Chakhrai: Fico chocado em perceber que um fato importante é praticamente ignorado pelos historiadores: por que um partido comunista foi criado dentro da República Socialista Federativa Soviética da Rússia? Todas as repúblicas soviéticas tinham seus próprios partidos comunistas, com exceção da Rússia, porque a RSFSR e a União Soviética eram inseparáveis ​​(Lênin e Stálin tinham construído isso).

Então, quando Ivan Poloskov e Guennádi Ziuganov lutaram politicamente contra Gorbatchov, deixando o partido comunista e criando seu próprio partido dentro da RSFSR, surgiu uma enorme divisão dentro do país. Isso foi agravado após o golpe de agosto de 1991, quando Gorbatchov, irritado com os responsáveis pelo evento, anunciou que estava deixando o Partido Comunista e exortou para todos os comunistas honestos fazerem o mesmo. Mas eles não tinham para onde ir.

O papel do partido como uma “força para liderar e guiar a sociedade soviética” foi consagrado no artigo 6 º da Constituição (muito se discutia sobre a abolição disso). Mas, na época, o enfraquecimento do Partido Comunista significava o enfraquecimento do país. É por isso que, ao ver as grandes manifestações que aconteciam em toda a União Soviética nos seus últimos anos, elas apresentam pessoas segurando placas aparentemente contraintuitivas que diziam: “Todo o poder aos soviéticos!” [“soviéticos” em russo significa o comitê que rege, nesse caso se referindo ao próprio povo - nota da Gazeta Russa]. O que eles queriam era poder ao povo, e longe das mãos do Partido Comunista.

Ex-presidente russo Boris Iélstin (centro) ergue bandeira russa em frente ao antigo prédio do Conselho de Ministros, em 1991 Foto: ITAR-TASS

Gazeta Russa: Quais eram as alternativas viáveis​​?

Chakhrai: Se o partido tivesse sido capaz de promover uma reforma em si mesmo, teríamos, mais ou menos, o modelo chinês de desenvolvimento. O que quero dizer com reforma? Havia uma facção democrática dentro do Partido Comunista; ela poderia ter se dividido em grupos, estabelecido debates e ser reconsolidada. As grandes organizações partidárias devem estar preparadas para isso e não ter medo.

Se não tivéssemos a Declaração de Soberania da Rússia, a desintegração da RSFSR teria continuado e teríamos um cenário parecido com o dos Balcãs. Primeiro, as repúblicas soviéticas teriam deixado a URSS, depois seria a vez das regiões autônomas. Portanto, a declaração ajudou a ganhar tempo e a evitar que as regiões autônomas deixassem a Rússia. O documento demonstrou que as questões de autoridade e propriedade poderiam ser resolvidas dentro do próprio sistema.

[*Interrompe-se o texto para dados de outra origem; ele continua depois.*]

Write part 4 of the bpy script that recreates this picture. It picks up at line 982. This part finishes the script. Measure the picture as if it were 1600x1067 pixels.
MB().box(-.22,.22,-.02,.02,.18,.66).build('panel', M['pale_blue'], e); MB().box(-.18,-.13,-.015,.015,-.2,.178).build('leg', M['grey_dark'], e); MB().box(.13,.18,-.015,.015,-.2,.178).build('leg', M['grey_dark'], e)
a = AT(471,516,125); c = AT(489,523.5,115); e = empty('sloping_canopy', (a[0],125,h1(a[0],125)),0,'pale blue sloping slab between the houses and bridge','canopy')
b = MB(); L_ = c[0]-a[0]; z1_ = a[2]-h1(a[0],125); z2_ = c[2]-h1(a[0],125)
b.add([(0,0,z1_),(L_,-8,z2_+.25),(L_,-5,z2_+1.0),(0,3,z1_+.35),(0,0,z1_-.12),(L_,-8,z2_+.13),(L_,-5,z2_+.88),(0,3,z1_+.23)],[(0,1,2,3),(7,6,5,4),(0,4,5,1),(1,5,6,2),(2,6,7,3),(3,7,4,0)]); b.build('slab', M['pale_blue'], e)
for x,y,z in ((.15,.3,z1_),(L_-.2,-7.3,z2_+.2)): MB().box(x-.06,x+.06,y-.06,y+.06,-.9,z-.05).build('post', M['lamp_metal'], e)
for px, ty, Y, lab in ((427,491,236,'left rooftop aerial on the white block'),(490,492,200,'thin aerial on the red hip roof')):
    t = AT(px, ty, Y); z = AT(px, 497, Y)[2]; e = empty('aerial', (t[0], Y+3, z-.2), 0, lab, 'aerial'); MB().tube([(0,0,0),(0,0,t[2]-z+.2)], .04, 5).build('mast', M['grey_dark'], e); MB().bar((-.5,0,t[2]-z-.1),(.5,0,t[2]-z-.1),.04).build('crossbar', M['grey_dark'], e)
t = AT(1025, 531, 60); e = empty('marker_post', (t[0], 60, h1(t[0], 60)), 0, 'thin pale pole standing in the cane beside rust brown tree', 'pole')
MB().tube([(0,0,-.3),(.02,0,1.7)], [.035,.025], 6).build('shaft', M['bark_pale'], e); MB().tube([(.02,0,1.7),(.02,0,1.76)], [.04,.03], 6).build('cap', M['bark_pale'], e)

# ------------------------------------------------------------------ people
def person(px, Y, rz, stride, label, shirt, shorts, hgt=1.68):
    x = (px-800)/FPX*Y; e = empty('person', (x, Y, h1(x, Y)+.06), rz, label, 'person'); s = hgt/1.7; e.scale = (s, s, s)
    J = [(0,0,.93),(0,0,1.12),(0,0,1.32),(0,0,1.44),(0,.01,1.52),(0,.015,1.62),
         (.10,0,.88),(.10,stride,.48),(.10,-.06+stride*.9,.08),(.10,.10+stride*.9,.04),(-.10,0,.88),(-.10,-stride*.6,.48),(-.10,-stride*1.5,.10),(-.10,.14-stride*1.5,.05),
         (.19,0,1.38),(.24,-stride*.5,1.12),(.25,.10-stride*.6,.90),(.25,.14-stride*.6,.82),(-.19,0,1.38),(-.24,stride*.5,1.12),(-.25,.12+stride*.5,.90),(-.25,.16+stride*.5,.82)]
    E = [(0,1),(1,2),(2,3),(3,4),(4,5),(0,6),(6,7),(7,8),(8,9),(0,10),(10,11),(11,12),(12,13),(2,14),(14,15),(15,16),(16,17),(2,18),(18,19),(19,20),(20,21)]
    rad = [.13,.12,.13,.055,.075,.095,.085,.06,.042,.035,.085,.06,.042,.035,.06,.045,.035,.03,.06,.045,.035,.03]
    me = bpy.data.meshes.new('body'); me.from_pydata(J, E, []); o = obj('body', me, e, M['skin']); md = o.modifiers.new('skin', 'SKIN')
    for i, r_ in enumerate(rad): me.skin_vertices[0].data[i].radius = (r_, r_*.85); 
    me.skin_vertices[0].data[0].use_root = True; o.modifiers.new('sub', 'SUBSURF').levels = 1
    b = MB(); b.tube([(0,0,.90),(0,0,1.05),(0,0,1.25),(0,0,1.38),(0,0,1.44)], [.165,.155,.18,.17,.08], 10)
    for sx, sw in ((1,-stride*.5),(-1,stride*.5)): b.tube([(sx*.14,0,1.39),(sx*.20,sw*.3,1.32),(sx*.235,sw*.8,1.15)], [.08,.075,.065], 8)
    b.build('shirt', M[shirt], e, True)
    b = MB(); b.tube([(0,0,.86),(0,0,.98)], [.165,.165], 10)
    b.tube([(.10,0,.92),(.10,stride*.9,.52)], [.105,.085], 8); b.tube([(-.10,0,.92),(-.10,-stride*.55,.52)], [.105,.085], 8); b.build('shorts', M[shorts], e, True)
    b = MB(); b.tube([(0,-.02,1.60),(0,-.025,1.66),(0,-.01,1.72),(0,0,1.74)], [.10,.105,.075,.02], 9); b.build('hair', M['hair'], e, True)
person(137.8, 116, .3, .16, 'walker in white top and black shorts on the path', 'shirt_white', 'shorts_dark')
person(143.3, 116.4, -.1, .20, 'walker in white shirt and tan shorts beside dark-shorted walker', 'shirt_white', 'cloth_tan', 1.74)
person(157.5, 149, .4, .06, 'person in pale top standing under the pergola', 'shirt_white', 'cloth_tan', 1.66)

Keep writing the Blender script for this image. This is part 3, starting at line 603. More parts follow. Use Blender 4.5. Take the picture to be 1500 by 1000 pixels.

Gazeta Russa: Algo parecido poderia acontecer atualmente na Rússia?

Chakhrai: O processo de desintegração continuou até 31 de março de 1992, quando foi alcançado o Acordo da Federação. Em seguida, houve total ausência de liderança e caos até dezembro de 1993, quando a nova Constituição Russa foi adotada. Entre essas datas, houve a aprovação de todas as constituições das regiões autônomas da Rússia – esse era o momento em que a desintegração poderia ter realmente acontecido.

Eu tive a honra de presidir a Câmara das Regiões durante a Convenção Constitucional (que era uma das cinco câmaras). Havia um monte de conflitos na época; os representantes de várias regiões deixaram suas posições. O meu conceito e o de Serguêi Alekseiev (coautor da constituição russa – nota da Gazeta Russa) não previa uma cláusula de separação da Federação Russa. Tínhamos aprendido da maneira mais difícil com a União Soviética de que esta era uma péssima ideia. Nosso modelo não apresentava a noção de Estados soberanos dentro da Rússia. E descartamos isso usando nacionalidades como base para formar unidades federais – a história nos mostrou que todas as federações criadas no modelo contrário falharam. Os exemplos mais recentes incluem a Tchecoslováquia, Iugoslávia e a URSS. As regiões autônomas ficaram incomodadas com isso.

Graças a mim e aos meus colegas, o texto final da Constituição não menciona qualquer um desses princípios.

Gazeta Russa: Mas o que dizer das regiões russas como a Tchetchênia e o Tatarstão, onde há concentração de um grande número de pessoas de uma mesma etnia?

Chakhrai: São apenas nomes. Essas regiões também são unidades federais que atuam sob as mesmas leis nacionais, como as demais regiões. Nossa Constituição permite fundi-las – como vocês sabem, ao longo da última década, a Rússia passou de 89 regiões para 83.